Calls made to the Arizona Department of Education Thursday about the proposed changes weren't immediately answered.

In 2005, a federal judge in Pennsylvania blocked a school district from teaching Intelligent Design in classrooms, declaring it an unconstitutional advancement of a religious viewpoint in public schools.

In a statement Wednesday, Bertha Vazquez, director of the Teacher Institute for Evolutionary Science, a program of the Richard Dawkins Foundation for Reason & Science and the Center for Inquiry, argued that Douglas' proposed changes are an open door to teach religion as science in local classrooms.

"As the director of the Teacher Institute for Evolutionary Science, I am disheartened by the proposed changes to Arizona's draft science standards. By calling evolution into question, Arizona's proposed standards might open the door for teachers to bring religion into the classroom," Vazquez argued. 
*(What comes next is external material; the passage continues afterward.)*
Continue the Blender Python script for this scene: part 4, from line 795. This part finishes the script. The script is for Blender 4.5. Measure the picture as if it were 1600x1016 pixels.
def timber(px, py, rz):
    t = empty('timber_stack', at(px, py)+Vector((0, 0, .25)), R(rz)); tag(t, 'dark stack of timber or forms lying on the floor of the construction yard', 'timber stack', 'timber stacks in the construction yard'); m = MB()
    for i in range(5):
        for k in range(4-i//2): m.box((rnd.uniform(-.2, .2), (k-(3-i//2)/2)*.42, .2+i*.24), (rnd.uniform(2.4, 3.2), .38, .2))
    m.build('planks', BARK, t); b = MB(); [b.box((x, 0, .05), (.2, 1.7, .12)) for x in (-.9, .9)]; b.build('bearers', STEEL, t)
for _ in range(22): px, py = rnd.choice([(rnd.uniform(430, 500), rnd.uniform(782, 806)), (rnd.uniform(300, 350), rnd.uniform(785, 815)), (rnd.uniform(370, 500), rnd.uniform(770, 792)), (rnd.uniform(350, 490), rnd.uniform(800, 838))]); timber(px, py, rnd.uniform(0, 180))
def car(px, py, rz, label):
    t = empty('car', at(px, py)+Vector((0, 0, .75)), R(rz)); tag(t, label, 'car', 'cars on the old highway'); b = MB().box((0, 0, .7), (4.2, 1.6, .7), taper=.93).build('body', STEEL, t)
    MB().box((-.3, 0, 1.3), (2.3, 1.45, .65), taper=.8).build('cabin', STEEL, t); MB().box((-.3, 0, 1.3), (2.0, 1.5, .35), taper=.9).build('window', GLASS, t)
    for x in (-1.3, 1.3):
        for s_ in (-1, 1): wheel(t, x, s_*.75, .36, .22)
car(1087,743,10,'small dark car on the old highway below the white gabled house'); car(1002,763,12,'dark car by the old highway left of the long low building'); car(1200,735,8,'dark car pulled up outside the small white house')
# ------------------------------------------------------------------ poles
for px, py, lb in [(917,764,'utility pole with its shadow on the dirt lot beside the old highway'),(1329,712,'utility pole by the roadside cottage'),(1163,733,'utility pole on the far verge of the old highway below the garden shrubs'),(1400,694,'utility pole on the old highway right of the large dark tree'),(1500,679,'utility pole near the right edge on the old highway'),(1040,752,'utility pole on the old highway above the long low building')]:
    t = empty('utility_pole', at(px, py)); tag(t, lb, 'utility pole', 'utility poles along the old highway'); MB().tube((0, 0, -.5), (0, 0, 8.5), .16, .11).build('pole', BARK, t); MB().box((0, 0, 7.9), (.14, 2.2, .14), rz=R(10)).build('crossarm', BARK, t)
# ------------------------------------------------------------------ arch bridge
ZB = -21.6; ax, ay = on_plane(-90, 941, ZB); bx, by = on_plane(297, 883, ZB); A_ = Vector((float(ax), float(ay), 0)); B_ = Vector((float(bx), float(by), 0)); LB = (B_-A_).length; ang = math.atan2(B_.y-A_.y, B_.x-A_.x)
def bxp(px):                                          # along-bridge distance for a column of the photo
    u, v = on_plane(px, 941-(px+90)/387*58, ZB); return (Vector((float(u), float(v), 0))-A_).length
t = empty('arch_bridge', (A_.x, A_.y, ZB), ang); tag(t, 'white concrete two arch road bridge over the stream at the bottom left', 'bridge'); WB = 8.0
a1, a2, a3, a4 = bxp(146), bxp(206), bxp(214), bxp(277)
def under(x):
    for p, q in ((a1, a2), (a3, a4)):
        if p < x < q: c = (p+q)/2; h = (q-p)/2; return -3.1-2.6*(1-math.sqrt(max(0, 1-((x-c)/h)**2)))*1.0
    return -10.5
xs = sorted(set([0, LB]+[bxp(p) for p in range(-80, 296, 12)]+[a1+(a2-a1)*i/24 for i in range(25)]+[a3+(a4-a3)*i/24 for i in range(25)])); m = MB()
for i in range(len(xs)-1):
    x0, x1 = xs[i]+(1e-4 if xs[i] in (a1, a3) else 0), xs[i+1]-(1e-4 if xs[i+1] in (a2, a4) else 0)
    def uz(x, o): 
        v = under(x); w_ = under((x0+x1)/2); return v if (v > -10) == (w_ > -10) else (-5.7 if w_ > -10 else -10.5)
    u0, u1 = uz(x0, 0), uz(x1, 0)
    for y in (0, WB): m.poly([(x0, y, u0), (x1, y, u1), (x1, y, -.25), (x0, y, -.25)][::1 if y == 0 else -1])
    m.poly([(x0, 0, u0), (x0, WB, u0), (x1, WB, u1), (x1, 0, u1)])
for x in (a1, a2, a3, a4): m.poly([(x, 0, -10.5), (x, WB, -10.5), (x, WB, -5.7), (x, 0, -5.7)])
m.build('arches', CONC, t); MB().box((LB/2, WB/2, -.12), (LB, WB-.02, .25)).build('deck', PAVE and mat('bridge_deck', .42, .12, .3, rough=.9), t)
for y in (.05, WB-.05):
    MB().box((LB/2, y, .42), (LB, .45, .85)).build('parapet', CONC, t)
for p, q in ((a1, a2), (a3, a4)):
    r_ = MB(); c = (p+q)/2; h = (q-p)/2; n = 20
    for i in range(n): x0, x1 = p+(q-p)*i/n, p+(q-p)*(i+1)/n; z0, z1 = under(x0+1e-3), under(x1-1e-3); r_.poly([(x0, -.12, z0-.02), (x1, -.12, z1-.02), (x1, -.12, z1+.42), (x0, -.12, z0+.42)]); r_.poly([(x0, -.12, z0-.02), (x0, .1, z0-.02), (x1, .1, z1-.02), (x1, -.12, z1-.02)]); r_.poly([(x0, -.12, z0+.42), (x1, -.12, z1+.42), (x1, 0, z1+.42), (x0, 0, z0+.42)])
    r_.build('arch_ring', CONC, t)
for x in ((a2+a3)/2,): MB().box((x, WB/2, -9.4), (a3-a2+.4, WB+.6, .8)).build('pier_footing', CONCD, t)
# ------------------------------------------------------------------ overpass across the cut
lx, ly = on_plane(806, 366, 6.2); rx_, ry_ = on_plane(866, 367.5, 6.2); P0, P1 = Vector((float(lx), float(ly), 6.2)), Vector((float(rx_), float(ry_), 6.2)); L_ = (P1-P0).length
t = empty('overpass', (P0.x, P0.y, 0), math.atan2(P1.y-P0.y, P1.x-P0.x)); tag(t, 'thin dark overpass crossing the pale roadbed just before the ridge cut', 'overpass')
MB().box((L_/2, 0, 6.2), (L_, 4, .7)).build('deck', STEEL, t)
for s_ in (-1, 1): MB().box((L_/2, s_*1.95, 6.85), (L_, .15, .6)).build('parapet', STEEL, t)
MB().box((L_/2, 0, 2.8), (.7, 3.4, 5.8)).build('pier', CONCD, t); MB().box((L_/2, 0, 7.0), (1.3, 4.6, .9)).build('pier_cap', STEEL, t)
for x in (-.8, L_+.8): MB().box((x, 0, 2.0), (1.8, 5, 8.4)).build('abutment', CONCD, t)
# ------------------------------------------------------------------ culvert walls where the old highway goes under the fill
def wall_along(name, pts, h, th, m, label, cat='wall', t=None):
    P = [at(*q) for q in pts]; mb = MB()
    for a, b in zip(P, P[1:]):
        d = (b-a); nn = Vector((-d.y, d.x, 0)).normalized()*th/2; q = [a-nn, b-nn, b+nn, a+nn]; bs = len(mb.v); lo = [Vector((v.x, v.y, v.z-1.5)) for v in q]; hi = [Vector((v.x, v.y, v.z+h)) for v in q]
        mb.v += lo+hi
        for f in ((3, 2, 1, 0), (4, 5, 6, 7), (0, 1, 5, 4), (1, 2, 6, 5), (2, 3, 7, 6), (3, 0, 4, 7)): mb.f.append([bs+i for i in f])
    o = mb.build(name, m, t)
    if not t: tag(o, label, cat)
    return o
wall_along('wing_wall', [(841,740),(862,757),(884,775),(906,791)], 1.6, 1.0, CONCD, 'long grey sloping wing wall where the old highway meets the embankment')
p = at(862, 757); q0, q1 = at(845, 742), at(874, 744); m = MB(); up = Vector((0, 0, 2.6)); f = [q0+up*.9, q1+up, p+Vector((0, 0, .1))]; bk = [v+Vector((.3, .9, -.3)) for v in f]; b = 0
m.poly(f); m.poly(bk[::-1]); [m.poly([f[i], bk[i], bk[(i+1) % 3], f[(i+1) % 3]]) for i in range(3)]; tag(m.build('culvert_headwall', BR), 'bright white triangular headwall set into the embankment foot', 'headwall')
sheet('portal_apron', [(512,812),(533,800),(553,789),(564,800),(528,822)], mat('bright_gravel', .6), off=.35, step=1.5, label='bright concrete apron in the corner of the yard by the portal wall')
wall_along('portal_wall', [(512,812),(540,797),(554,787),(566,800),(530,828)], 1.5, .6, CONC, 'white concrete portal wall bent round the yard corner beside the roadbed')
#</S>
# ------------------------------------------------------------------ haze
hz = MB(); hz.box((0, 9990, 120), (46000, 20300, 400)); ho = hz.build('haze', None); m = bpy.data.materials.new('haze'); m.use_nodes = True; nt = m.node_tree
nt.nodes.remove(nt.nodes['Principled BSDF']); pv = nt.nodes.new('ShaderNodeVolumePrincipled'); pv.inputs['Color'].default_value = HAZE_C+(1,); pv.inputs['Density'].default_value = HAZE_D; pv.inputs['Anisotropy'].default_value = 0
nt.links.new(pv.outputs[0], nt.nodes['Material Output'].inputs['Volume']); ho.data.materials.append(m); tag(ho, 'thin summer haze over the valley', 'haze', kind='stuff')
She further claimed: "Evolution is the only valid scientific explanation for the diversity of life on our planet. There are no credible dissenters within science. None."

Vazquez is also concerned that the new draft "will be able to bypass instruction on the Big Bang Theory."

Douglas told Capitol Media Services on Monday that the proposed standards make no reference to Intelligent Design.

"We have absolutely nothing in these standards in reference to intelligent design," she said.

The publication, however, cited a recording of Douglas speaking to Republican candidates last November insisting that Intelligent Design should be taught alongside evolution in schools.

"Should the theory of Intelligent Design be taught along with the theory of evolution?" she said in response to a question. "Absolutely."

While she denied trying to add Intelligent Design to the curriculum in public schools and called it "fake news," she specifically referenced the science standards in her November comments, according to Capitol Media Services.

"I had a discussion with my staff because we're currently working on science standards, to make sure this issue was addressed in the standards we're working on," she said at the time.

On Monday, she told the publication: "The point of education is really to be seekers of the truth, whatever the truth may be. And that's what all standards should work toward."

She admitted that the language of the new standards will allow teachers to provide students with alternate theories of how life on Earth got to where it is.

"Evolution is a theory in many ways. That's what our children should understand," Douglas said.

"If we're going to educate our children instead of just indoctrinate them to one way of thinking, we have to be able to allow them to explore all types of areas," the education leader who believes there is a scientific explanation for Intelligent Design, said.

"Once upon a time people said the Earth was flat and it couldn't possibly be round," Douglas noted.

Amber Struthers, a science teacher at the Jones-Gordon School in Paradise Valley couldn't disagree with Douglas more. She sees the proposal as a rollback on the teaching of evolution and told 12 News that if the changes are accepted, it would be like not teaching students about gravity.

"This would be something I would definitely be incredibly uncomfortable with," Struthers, a teacher of 12 years who has five science degrees including a doctorate, said.

Tory Roberg, whose two children attend the Washington Elementary School District, said she was "horrified" at an April public hearing on the proposed science standards at the Department of Education, the network said.

"They were dumbing down our evolution standards," she said. "I want my kids to learn science in science class. ... It would be a huge missing gap (for students) in understanding core concepts in science."